Puede llegar el día en que una desaparezca. No lo estaba buscando, no quería, pero se cruzó en su camino alguien que tenía las peores intenciones hacia ella, alguien con la rabia potenciando sus actos, alguien con la animalidad a flor de piel, alguien con corazón de garra.
Ella desaparece de golpe y no. Sus seres queridos se movilizan para encontrarla, la adrenalina y la angustia son buen combustible. Pero también están aquellas pequeñas cosas que se hacen las encontradizas y que aparecen para incendiarlo todo: el alegre baile matutino que se esconde en alguna canción, el último comentario gracioso tras algún despiste, la fruta sobre la mesa, su opinión sobre los acontecimientos actuales, su flor favorita, la mancha de café en el plato, la discusión sobre a quién le tocaba hacer la compra.
Pasan los días y ella no vuelve. Todo grita cada vez con más dolor: el baile, la canción, el despiste, la fruta, las últimas noticias, las flores, el café, la compra, la discusión. Y la rabia y el llanto y otra vez la rabia, así hasta que el corazón se sienta más como un recipiente vacío, vacío de ella y poco a poco vacío de todo.

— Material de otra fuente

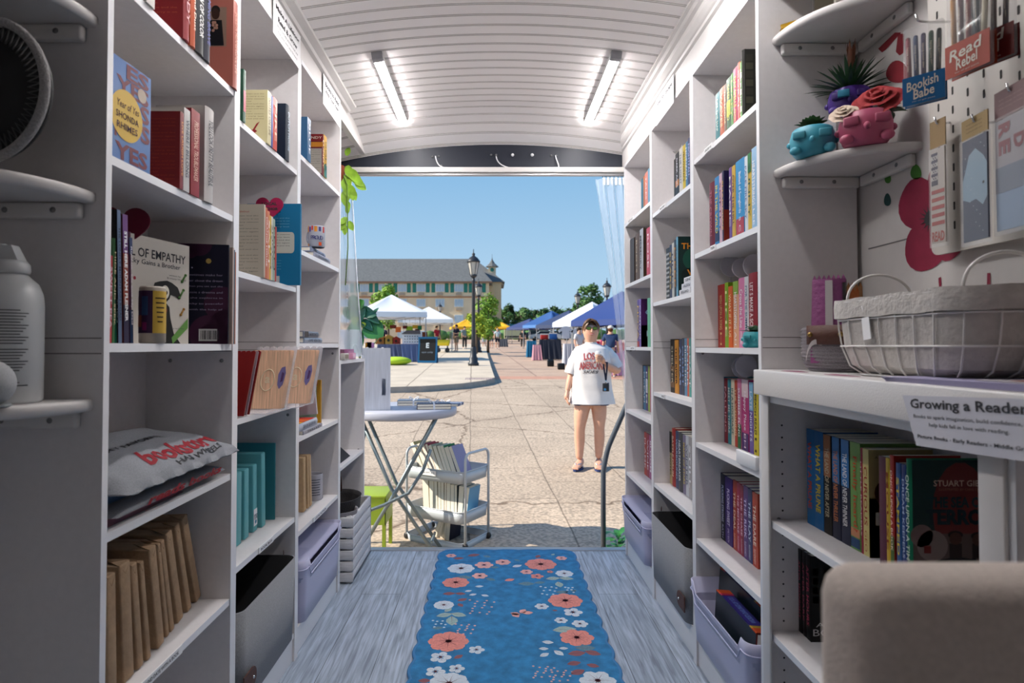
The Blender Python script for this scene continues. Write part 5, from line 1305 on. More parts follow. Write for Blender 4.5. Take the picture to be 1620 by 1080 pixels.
# papers on the counter
for k, (x, y, rz, c_, l_) in enumerate(((.80,.95,8,'b8b4d0','lilac paper sheets fanned on the counter'),(.83,.80,-6,'c8c4c8','white leaflet on the counter with red print, by the wire basket'))):
    o = empty('leaflet', (x, y, 1.0678+.002*k), l_, 'leaflet', 'leaflets on the counter', R(rz))
    b = MB()
    for j in range(5): b.box(-.09+.004*j, .11+.003*j, -.14+.006*j, .14+.004*j, .0016*j, .0016*j+.0012, hm(c_), M=Matrix.Rotation(R(2*j-3),4,'Z'))
    if k: 
        b.box(-.06,.08,-.1,.06,.0078,.0082,hm('8c3038')); b.box(-.07,-.02,.0,.1,.0083,.0086,hm('b87868'))
    b.build('sheets', o)
# rope basket
ROPE = mat('grey_cotton_rope', (.27,.25,.27), .95, var=.25, vscale=400, bump=.5, bscale=500)
rb = empty('rope_basket', (.858, 1.505, 1.0675), 'grey coiled rope basket with leather handle tab, full of wrapped packets', 'basket')
b = MB(); prof = [(.0001,.0)]
for k in range(13):
    z = .004+.0082*k; rr_ = .066+.016*min(1, k/4)**.6
    prof += [(rr_-.002, z-.0035),(rr_+.0012, z),(rr_-.002, z+.0037)]
prof += [(.078,.108),(.074,.104),(.070,.012),(.0001,.012)]
b.lathe(prof, ROPE, n=36, M=Matrix.Scale(1.12,4,(0,1,0)), cap=False); b.build('body', rb)
b = MB(); vs = []; n = 12
for i in range(n+1):
    a = R(-172+62*i/n); rr_ = .0855; 
    for z in (.066, .112): vs.append((rr_*math.cos(a), rr_*1.12*math.sin(a), z+(.006 if abs(i-n/2) > 5 else 0)*0))
b.add(vs, [(2*i,2*i+2,2*i+3,2*i+1) for i in range(n)], LEATH, True)
vs2 = [(x*1.035, y*1.035, z) for x, y, z in vs]; b.add(vs2, [(2*i,2*i+2,2*i+3,2*i+1) for i in range(n)], LEATH, True)
b.add(vs+vs2, [(0,1,2*n+3,2*n+2),(2*n,2*n+1,4*n+3,4*n+2)]+[(2*i+1,2*i+3,2*n+2+2*i+3,2*n+2+2*i+1) for i in range(n)]+[(2*i,2*i+2,2*n+2+2*i+2,2*n+2+2*i) for i in range(n)], LEATH, True)
b.build('handle_tab', rb, label='brown leather handle tab')
BRASS = mat('aged_brass', (.30,.19,.06), .35, metal=.9)
TAB_ = [c for c in rb.children if c.name.startswith('handle_tab')][0]
for a in (-164, -120):
    b = MB(); b.ball((.0895*math.cos(R(a)), .0895*1.12*math.sin(R(a)), .09), .0065, BRASS, n=12); b.build('rivet', TAB_, label='brass rivet')
def packet(label, loc, w, h, t, col, rz, lean, ribbon=None, cat='packet'):
    o = empty('wrapped_packet', loc, label, cat, 'wrapped packets in the rope basket'); o.rotation_euler = (R(lean), R(0), R(rz))
    m_ = mat('packet_'+col, srgb(col), .45, bump=.3, bscale=60)
    b = MB()
    def f(u, v): return ((u-.5)*w*(1-.12*v), -t/2*math.sin(math.pi*u)-.001, v*h)
    def g_(u, v): return ((u-.5)*w*(1-.12*v), t/2*math.sin(math.pi*u)+.001, v*h)
    b.grid(f, 8, 6, m_); b.grid(g_, 8, 6, m_)
    for k in range(7): x0 = (-.5+k/7)*w*.88; b.add([(x0,0,h*.999),(x0+w/7*.88,0,h*.999),(x0+w/14*.88,0,h*1.06)], [(0,1,2)], m_)
    b.build('wrapping', o)
    if ribbon:
        b = MB(); m2_ = mat('ribbon_silver', (.75,.70,.70), .25, metal=.4)
        b.box(-.008,.008,-t/2-.0035,-t/2-.002,0,h*.98,m2_)
        for sg in (-1, 1):
            pts = bezier((0,-t/2-.004,h*.12),(sg*.02,-t/2-.02,h*.3),(sg*.045,-t/2-.015,h*.3),(sg*.05,-t/2-.01,h*.02),8)
            vs = []
            for q in pts: vs += [q-Vector((0,0,.006)), q+Vector((0,0,.006))]
            b.add(vs, [(2*i,2*i+2,2*i+3,2*i+1) for i in range(8)], m2_)
        b.build('ribbon', o)
    return o
packet('purple pink packet tied with silver ribbon in the rope basket', (.812,1.465,1.088), .082, .205, .02, '8c4a7c', -30, -5, True)
packet('deep orange packet in the middle of the rope basket', (.862,1.49,1.088), .07, .175, .015, 'b8642c', -20, 4)
packet('tan orange packet right of the middle in the rope basket', (.890,1.52,1.088), .07, .190, .012, 'a8784a', -15, 2)
packet('black edged packet between purple and orange ones', (.852,1.47,1.088), .012, .195, .04, '181414', -30, 2)
packet('grey green printed packet furthest right in the rope basket', (.915,1.47,1.088), .06, .150, .012, '5a6864', -10, -6)
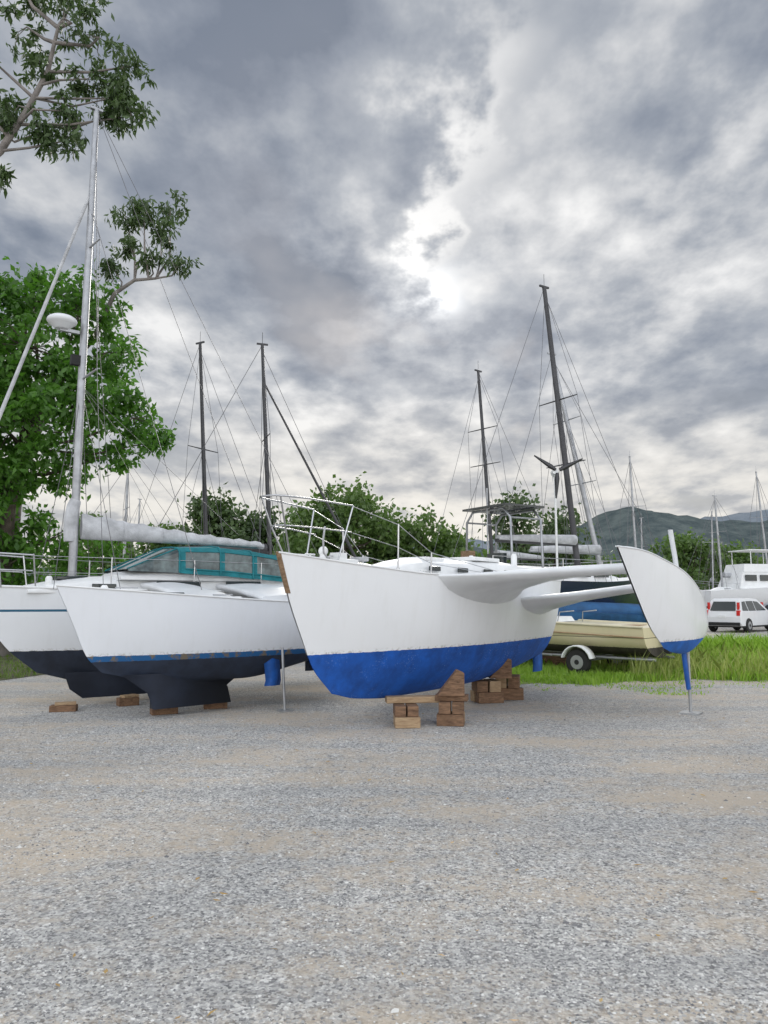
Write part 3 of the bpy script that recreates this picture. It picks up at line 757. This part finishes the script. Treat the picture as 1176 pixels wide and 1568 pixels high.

Puede llegar el día en que una mujer desaparezca o nueve, trescientas o mil. En México, esa es la aterradora realidad avivada por un gobierno que no hace todo lo posible porque ya no suceda; un gobierno que se autonombra feminista y todos sus actos e intenciones son precisamente ajenos a que las mujeres vivan libres y seguras en este país; un gobierno que no escucha y se oculta tras una valla metálica; un gobierno que extiende y quita ayudas a su antojo para que ellas no crezcan; un gobierno zancadilla.